Krish Sankar, an analyst for Cowen, expects Apple TV+ to sign up about 9 million subscribers by the end of 2019 and 18 million by the end of 2020. However, the analyst isn’t sure about how many will continue with their subscriptions after the trial period.

Analysts at Trefis also expect that with more than $200 billion in its cash reserve, Apple may also look at acquiring established media players such as CBS-Viacom or Lions Gate Entertainment.

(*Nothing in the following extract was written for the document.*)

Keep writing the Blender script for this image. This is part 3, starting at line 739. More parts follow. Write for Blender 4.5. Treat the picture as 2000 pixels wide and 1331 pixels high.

Attracting viewers to Apple TV+ demands a different strategy than selling iPhones. Here, content will be the sole differentiating factor for any platform’s success, whether it’s Apple TV+, Disney+, or Netflix. Apple has announced the rollout of around 34 original series and five movies—far fewer than Netflix’s catalog of original content. However, Apple seems to be focusing on quality over quantity in its initial phase. Apple’s software and services vice president, Eddy Cue, stated that Apple was working on “creating the best” rather than “creating the most” in terms of content. He indicated that creating a lot of content is Netflix’s model, and Apple TV+ will operate with a different strategy.

The next few weeks have a lot in store for the iPhone maker. With its fourth-quarter results due on October 30 and the launch of Apple TV+ due next month, Apple will soon take center stage. Apple TV+ won’t kill Netflix, but it may emerge as a potential threat. The launch of Apple TV+ will answer many questions: How well will consumers receive its shows? How quickly will its subscriber base increase, and will it raise its subscription rate after the trial period?

Apple stock closed in the green at $220.82 on October 3. The stock’s fall on the day brought its market cap below $1 trillion. However, with strong iPhone demand and a diversified revenue stream, the company should maintain its footing despite macroeconomic weakness.